Homological shifts of polymatroidal ideals
Antonino Ficarra
TL;DR
This work addresses whether homological shift ideals preserve polymatroidality for polymatroidal ideals. It establishes that the first homological shift $HS_1(I)$ is polymatroidal whenever $I$ is polymatroidal, providing a universal positive result by giving a concrete description $HS_1(I)=\{\mathbf{x}^F u: u\in G(I), F\subseteq {\rm set}(u)\} = (\mathrm{lcm}(u,v): u,v\in G(I), d(u,v)=1)$ and using linear-quotient techniques to verify the exchange property. Consequently, the conjecture is resolved for matroidal (squarefree polymatroidal) ideals, since $HS_{j+1}(I)=HS_1(HS_j(I))_{>j+1}$ and all $HS_j(I)$ remain matroidal in that case. The results illuminate how homological and combinatorial properties transfer along shifts and suggest directions for classifying polymatroidal ideals where the equality $HS_{j+1}(I)=(HS_1(HS_j(I)))_{>j+1}$ holds for all $j<\mathrm{pd}(I)$.
Abstract
We study the homological shifts of polymatroidal ideals.
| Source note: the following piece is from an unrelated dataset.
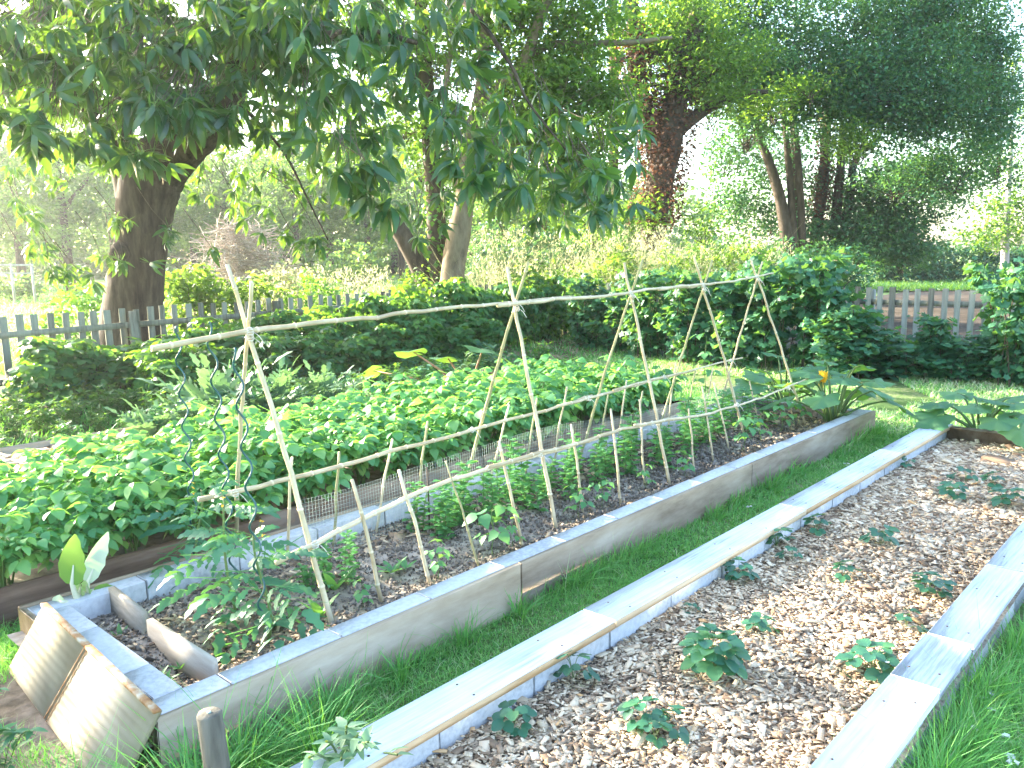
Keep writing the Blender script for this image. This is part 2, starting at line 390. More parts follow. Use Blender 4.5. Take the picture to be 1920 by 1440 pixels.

In our main theorem we prove that the first homological shift ideal of any polymatroidal ideal is again polymatroidal, supporting a conjecture of Bandari, Bayati and Herzog that predicts that all homological shift ideals of a polymatroidal ideal are polymatroidal. As a nice consequence, we recover a result of Bayati which proves this conjecture in the squarefree case.